Robert Pitt

I am indebted to Jeff Pitt and Deborah Hallam for the following information about Robert and Sarah Pitt.

Robert Pitt was born on 7 September 1817 at the family property in Richmond. He inherited 400 acres in Kurrajong after the death of his mother Elizabeth, and he lived and farmed there throughout his life on a property called Trafalgar – another reference to the Pitt family’s patron Horatio Nelson.

Robert, like his elder brother, was well over six feet tall, but it appears he had little of his brother’s ambition and none of his massive bulk. He married Sarah John, daughter of Kurrajong residents William and Sarah John of Summer Hill, on 6 September 1843 at St Peter’s Church in Richmond. Sarah was the granddaughter of convicts.

map-of-trafalgar-robert-pitt

Map of Trafalgar (images.maps.gov.au/pixel.htm)

Robert and Sarah had ten children, all born at Trafalgar, and lived out their days on the Trafalgar property. Most of the offspring left Kurrajong and ventured far and wide. Of the two eldest daughters, Anne went to live on a cattle station in St George with her husband (but later returned to Kurrajong) and Sarah married and went to a Narrabri property. Sons Robert and Henry went droving as young men up in QLD and western NSW but both returned to Kurrajong in the mid 1890s when their mother/father would have been ailing. Sons Thomas and George became graziers in QLD. The younger daughters Emma and Clara remained at Trafalgar and never had children.

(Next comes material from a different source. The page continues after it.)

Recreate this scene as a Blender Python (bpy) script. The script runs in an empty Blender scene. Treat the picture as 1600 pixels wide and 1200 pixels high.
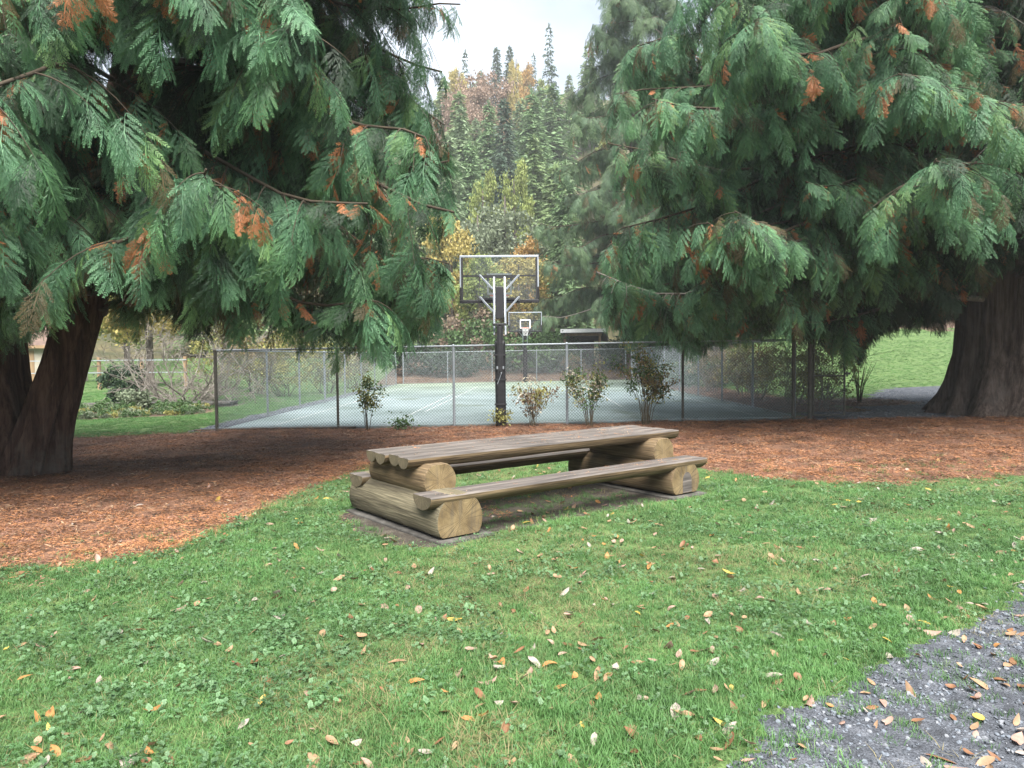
import bpy, math, random
import numpy as np
from mathutils import Vector, Matrix

random.seed(7)
RNG = np.random.default_rng(7)
R = math.radians
PI = math.pi
scene = bpy.context.scene
COL = scene.collection

# ------------------------------------------------------------------ camera
F_PX, CAM_Z = 1150.0, 1.62
PITCH, ROLL = R(2.29), R(0.55)
_f = np.array([0, math.cos(PITCH), -math.sin(PITCH)])
_r0 = np.array([1.0, 0, 0]); _u0 = np.array([0, math.sin(PITCH), math.cos(PITCH)])
_r = _r0 * math.cos(ROLL) - _u0 * math.sin(ROLL)
_u = _u0 * math.cos(ROLL) + _r0 * math.sin(ROLL)
cam = bpy.data.cameras.new('camera'); camo = bpy.data.objects.new('camera', cam); COL.objects.link(camo)
cam.sensor_width = 36; cam.lens = 36 * F_PX / 1600; cam.clip_start = 0.05; cam.clip_end = 2000
camo.matrix_world = Matrix(((_r[0], _u[0], -_f[0], 0), (_r[1], _u[1], -_f[1], 0), (_r[2], _u[2], -_f[2], CAM_Z), (0, 0, 0, 1)))
scene.camera = camo

def proj(P):
    """photo pixel (1600x1200) of world points, used while shaping the crowns"""
    P = np.asarray(P, float) - np.array([0, 0, CAM_Z])
    d = np.maximum(P @ _f, 1e-3)
    return 800 + F_PX * (P @ _r) / d, 600 - F_PX * (P @ _u) / d

# ------------------------------------------------------------------ world and sun
SUN_EL, SUN_AZ = R(58), R(168)         # azimuth clockwise from +Y: behind the camera, to the right
w = bpy.data.worlds.new('World'); scene.world = w; w.use_nodes = True
nt = w.node_tree; nt.nodes.clear()
out = nt.nodes.new('ShaderNodeOutputWorld'); bg = nt.nodes.new('ShaderNodeBackground')
sky = nt.nodes.new('ShaderNodeTexSky'); sky.sky_type = 'NISHITA'; sky.sun_disc = False
sky.sun_elevation = SUN_EL; sky.sun_rotation = SUN_AZ; sky.dust_density = 2.0
tc = nt.nodes.new('ShaderNodeTexCoord'); mp = nt.nodes.new('ShaderNodeMapping'); mp.inputs['Scale'].default_value = (1, 1, 2.2)
nz = nt.nodes.new('ShaderNodeTexNoise'); nz.inputs['Scale'].default_value = 1.7; nz.inputs['Detail'].default_value = 5
ramp = nt.nodes.new('ShaderNodeValToRGB'); ramp.color_ramp.elements[0].position = 0.42; ramp.color_ramp.elements[1].position = 0.66
ramp.color_ramp.elements[0].color = (.2,) * 3 + (1,); ramp.color_ramp.elements[1].color = (.97,) * 3 + (1,)
mx = nt.nodes.new('ShaderNodeMixRGB'); mx.inputs[2].default_value = (7.6, 8.5, 9.6, 1)
nt.links.new(tc.outputs['Generated'], mp.inputs['Vector']); nt.links.new(mp.outputs[0], nz.inputs['Vector'])
nt.links.new(nz.outputs['Fac'], ramp.inputs[0]); nt.links.new(ramp.outputs[0], mx.inputs[0])
nt.links.new(sky.outputs[0], mx.inputs[1]); nt.links.new(mx.outputs[0], bg.inputs[0])
bg.inputs[1].default_value = 0.052
nt.links.new(bg.outputs[0], out.inputs[0])

sl = bpy.data.lights.new('sun', 'SUN'); sl.energy = 5.0; sl.angle = R(52); sl.color = (1, .96, .9)
so = bpy.data.objects.new('sun', sl); COL.objects.link(so)
_d = Vector((math.sin(SUN_AZ) * math.cos(SUN_EL), math.cos(SUN_AZ) * math.cos(SUN_EL), math.sin(SUN_EL)))
so.rotation_euler = _d.to_track_quat('Z', 'Y').to_euler()

scene.view_settings.view_transform = 'Standard'; scene.view_settings.look = 'None'
scene.view_settings.gamma = 1.0; scene.view_settings.use_curve_mapping = False
scene.view_settings.exposure = 1.6
cy = scene.cycles
cy.max_bounces = 6; cy.diffuse_bounces = 3; cy.glossy_bounces = 2; cy.transmission_bounces = 4; cy.transparent_max_bounces = 8
cy.caustics_reflective = False; cy.caustics_refractive = False
cy.use_denoising = True; cy.denoising_prefilter = 'ACCURATE'

# ------------------------------------------------------------------ noise
def _hash(ix, iy, seed):
    h = (ix.astype(np.int64) * 374761393 + iy.astype(np.int64) * 668265263 + seed * 1274126177) & 0xFFFFFFFF
    h = ((h ^ (h >> 13)) * 1274126177) & 0xFFFFFFFF
    return ((h ^ (h >> 16)) & 0xFFFF) / 65535.0

def vnoise(x, y, seed=0):
    x = np.asarray(x, float); y = np.asarray(y, float)
    ix = np.floor(x); iy = np.floor(y); fx = x - ix; fy = y - iy
    fx = fx * fx * (3 - 2 * fx); fy = fy * fy * (3 - 2 * fy)
    a = _hash(ix, iy, seed); b = _hash(ix + 1, iy, seed); c = _hash(ix, iy + 1, seed); d = _hash(ix + 1, iy + 1, seed)
    return (a * (1 - fx) + b * fx) * (1 - fy) + (c * (1 - fx) + d * fx) * fy

def fbm(x, y, seed=0, o=4):
    s = 0; a = .5; t = 0
    for k in range(o):
        s = s + a * vnoise(np.asarray(x) * 2 ** k, np.asarray(y) * 2 ** k, seed + k * 17); t += a; a *= .5
    return s / t

def sstep(a, b, x):
    t = np.clip((np.asarray(x, float) - a) / (b - a), 0, 1); return t * t * (3 - 2 * t)

# ------------------------------------------------------------------ materials
def new_mat(name):
    m = bpy.data.materials.new(name); m.use_nodes = True
    n = m.node_tree.nodes; b = n['Principled BSDF']; return m, m.node_tree, b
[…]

Robert and Sarah suffered a major tragedy when their eldest son William killed himself  at the age of 24 in 1871. Then Sarah was bitten by a black snake and Robert, following the tradition of the aborigines, sucked out the poison and nearly died himself. Both lives were saved by the intervention of local aborigines and a doctor.

In 1895 a fire destroyed Trafalgar’s outbuildings and the roof of the homestead, plus most of the stock including pigs, poultry, dogs and cattle.

Sarah died at Trafalgar on 21 August 1897 of ‘senile decay’ and ‘cardiac syncope’. She was described as ‘one of Kurrajong’s oldest and most respected citizens’ and her funeral at St Peter’s Richmond was ‘very largely attended’. Two years later to the day Robert also died at Trafalgar, on 21 August 1899, of bronchitis and ‘senility’. He was buried alongside his wife and their infant daughter in St Peter’s Church in Richmond. He was known as an ‘affectionate and faithfull’ husband, and a ‘kind and hospitable’ neighbour.

'Trafalgar' original well (2)

The original well, 2017: all that’s left of Trafalgar

The Trafalgar property was passed to the children, with 100 acres each to Robert, George, and Henry and the remaining land and the house to unmarried daughters Emma (1849-1925) and Clara Elizabeth (1860-1940). Robert Essington Pitt (1855-1920) later returned to Kurrajong and lived with his sisters at Trafalgar and bought 80 acres next door to them.

map-aerial-of-trafalgar-now

Modern aerial map of Trafalgar (source Deborah Hallam)

The four 100 acre bequests were progressively disposed of by the children. George sold his share to nephew Colin WANT. Henry passed his share to his son Harry PITT who sold it to a developer prior to his death. Robert Essington’s share was passed to nephew Colin WANT. Emma and Clara’s share was passed to their grand-nephews in the WANT family. So 300 acres ended up with the WANT family until it was also sold off to developers in 1967, concluding 150 years of ownership by PITT family members. The Trafalgar homestead was destroyed by a major bushfire in 1944 but its site was identified on the corner of Peel Parade and Linksview Av in Kurrajong, as depicted in the above aerial map.